Illuminating the Hidden Forest, Chapter 4: Embrace

So can trees communicate? Yes, they can. Can they love each other? I can only answer that question with another. What is love?

This is the fourth installment in a series. Also available are Chapter 1, Chapter 2 and Chapter 3.

June 20, 2018

Can trees embrace? Do they have feelings? Can they love each other?

This morning I came upon two white pines, one with its arms around the other, above an unmistakable kiss, burl to burl. These trees were growing out of a mound of entwined roots. Perhaps they are family, the embrace a slow-motion act of love, encircling over decades by now, perhaps over centuries in the future.

I think of children torn from their families on our southern border and elsewhere in the world even as I open my camp stool, pull my moleskin book, pen and waterbrush from my pack and begin the arduous task of observing.

How do I capture an embrace between conifers? Do I start from below, a tangle of dust, dirt, twigs, an occasional optimistic leaflet, out of which roots push and hump upward, narrowing into one solid trunk, then two, punctuated by encircling spines of lost branches? And then there is the swell of the embrace, the point at which two trees become one yet remain themselves, separate yet joined.

In “The Hidden Lives of Trees” (2013), Peter Wohlleben explains that trees live in families, connected underground by systems of roots that communicate through their own devices and, much as we use telephones to communicate with each other, through the devices of others.

Those other devices are the mycelia, the underground networks of mushrooms that carry messages from the root fibers of one tree to the root fibers of other trees. This means that when one tree is attacked, perhaps by beetles, a protective chemical response is carried into the neurofibers of the attacked tree’s roots. That information then transmits through mycelium webbings in the soil and into the roots of nearby trees. Neighboring trees can then mount preemptive chemical defenses to protect themselves from the beetles invading their own bark and bodies.

So can trees communicate? Yes, they can. Can they love each other? I can only answer that question with another. What is love? Is it a feeling? Is it a behavior?

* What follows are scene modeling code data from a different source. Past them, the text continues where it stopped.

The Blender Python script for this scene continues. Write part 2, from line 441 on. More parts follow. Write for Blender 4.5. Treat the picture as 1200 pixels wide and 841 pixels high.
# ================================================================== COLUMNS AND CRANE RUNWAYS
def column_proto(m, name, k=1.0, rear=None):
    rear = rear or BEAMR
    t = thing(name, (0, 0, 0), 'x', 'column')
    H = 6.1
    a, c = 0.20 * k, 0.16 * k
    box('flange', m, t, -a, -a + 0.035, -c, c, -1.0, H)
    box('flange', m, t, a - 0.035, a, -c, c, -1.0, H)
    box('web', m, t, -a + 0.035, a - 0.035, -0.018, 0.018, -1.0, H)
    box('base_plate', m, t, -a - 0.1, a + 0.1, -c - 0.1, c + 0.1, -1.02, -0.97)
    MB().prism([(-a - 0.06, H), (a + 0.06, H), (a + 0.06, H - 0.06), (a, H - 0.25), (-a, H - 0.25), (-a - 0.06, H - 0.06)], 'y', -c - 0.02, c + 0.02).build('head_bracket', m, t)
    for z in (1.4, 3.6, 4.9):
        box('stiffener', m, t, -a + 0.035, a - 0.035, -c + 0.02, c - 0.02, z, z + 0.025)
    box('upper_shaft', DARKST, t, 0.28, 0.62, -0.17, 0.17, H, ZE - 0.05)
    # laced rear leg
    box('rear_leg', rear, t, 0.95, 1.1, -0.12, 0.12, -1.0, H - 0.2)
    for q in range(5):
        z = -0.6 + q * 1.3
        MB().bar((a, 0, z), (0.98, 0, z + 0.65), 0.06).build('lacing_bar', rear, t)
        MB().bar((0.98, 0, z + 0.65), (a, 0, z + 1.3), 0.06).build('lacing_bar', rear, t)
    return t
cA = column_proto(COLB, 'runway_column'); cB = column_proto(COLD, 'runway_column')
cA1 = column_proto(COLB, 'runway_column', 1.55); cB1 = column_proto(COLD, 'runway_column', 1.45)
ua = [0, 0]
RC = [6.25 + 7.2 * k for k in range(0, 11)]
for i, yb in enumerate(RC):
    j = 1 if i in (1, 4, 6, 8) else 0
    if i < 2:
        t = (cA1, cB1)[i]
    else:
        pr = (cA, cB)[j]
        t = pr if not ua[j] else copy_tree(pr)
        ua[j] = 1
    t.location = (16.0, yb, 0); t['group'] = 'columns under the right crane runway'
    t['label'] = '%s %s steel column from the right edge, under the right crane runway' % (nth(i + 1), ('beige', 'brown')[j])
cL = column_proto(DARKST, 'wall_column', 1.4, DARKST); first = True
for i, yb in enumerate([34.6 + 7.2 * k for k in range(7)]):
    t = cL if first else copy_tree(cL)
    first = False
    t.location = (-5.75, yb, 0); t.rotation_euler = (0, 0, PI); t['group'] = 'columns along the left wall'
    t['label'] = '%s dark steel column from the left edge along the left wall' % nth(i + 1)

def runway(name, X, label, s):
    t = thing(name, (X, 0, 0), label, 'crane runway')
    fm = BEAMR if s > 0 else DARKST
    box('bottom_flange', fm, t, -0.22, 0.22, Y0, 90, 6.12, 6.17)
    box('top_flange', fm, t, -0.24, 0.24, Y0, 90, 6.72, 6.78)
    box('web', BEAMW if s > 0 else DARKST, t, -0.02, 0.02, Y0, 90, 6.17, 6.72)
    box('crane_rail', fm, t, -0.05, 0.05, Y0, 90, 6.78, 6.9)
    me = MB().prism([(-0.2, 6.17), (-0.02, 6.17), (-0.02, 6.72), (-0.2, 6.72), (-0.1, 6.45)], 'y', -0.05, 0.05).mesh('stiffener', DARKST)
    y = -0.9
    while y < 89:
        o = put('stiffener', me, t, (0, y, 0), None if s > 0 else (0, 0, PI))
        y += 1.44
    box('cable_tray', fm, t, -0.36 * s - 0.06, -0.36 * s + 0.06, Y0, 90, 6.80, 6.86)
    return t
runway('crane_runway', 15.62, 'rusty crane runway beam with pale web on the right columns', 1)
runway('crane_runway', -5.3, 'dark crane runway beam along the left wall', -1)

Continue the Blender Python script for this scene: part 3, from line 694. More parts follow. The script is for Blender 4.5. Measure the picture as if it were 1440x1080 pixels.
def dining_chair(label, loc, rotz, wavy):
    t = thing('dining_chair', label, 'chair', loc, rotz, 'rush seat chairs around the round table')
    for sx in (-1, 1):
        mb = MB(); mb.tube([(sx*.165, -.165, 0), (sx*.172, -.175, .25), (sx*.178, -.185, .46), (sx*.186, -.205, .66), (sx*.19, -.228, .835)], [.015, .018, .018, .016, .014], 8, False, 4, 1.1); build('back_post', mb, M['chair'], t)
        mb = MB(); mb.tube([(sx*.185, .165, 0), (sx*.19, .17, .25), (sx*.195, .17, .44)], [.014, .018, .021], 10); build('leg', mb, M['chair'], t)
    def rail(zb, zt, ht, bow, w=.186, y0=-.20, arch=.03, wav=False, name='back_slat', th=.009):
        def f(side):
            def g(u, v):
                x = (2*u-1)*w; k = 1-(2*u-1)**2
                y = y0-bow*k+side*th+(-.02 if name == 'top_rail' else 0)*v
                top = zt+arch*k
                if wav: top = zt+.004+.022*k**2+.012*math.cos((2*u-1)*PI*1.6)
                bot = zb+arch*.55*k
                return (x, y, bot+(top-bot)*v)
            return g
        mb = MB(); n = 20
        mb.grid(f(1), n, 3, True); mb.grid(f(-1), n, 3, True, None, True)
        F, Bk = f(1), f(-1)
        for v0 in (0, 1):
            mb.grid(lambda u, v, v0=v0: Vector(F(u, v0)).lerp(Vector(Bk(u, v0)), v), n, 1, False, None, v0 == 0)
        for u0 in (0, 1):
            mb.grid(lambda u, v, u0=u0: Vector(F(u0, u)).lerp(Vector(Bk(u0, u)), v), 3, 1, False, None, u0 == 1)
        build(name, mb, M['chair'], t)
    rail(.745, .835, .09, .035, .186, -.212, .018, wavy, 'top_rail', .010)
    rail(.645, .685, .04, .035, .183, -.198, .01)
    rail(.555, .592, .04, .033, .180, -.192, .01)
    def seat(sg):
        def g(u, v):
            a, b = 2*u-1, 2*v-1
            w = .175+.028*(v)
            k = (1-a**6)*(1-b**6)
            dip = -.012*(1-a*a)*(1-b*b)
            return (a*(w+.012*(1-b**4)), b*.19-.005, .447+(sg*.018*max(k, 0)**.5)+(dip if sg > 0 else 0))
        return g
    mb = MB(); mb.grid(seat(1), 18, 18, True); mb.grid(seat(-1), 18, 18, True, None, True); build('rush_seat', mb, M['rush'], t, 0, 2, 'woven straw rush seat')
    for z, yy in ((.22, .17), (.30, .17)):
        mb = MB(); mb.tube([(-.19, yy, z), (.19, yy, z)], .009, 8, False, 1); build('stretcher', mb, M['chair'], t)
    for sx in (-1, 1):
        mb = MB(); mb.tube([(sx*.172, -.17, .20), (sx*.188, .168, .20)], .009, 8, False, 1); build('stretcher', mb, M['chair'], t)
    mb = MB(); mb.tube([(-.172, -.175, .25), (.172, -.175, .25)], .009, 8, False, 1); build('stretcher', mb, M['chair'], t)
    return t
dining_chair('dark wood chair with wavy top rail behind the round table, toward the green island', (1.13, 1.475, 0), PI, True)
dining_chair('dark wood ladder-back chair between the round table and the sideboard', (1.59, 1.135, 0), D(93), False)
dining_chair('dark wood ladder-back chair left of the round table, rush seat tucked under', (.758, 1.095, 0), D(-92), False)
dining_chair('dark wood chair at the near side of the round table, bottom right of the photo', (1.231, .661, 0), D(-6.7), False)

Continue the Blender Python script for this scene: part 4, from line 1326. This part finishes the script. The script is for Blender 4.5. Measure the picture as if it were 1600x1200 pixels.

I certainly cannot rule out that trees have feelings. Remember the sensitive plants from the childhoods of those old enough to remember them? When touched, they furled their delicate fronds away from our fingertips. Clearly this is some kind of a feeling, though maybe not felt or expressed through mechanisms that are the same as ours. If love is a behavior, residing in how we show care, then is a tree that protects its neighbor, through whatever means, showing love?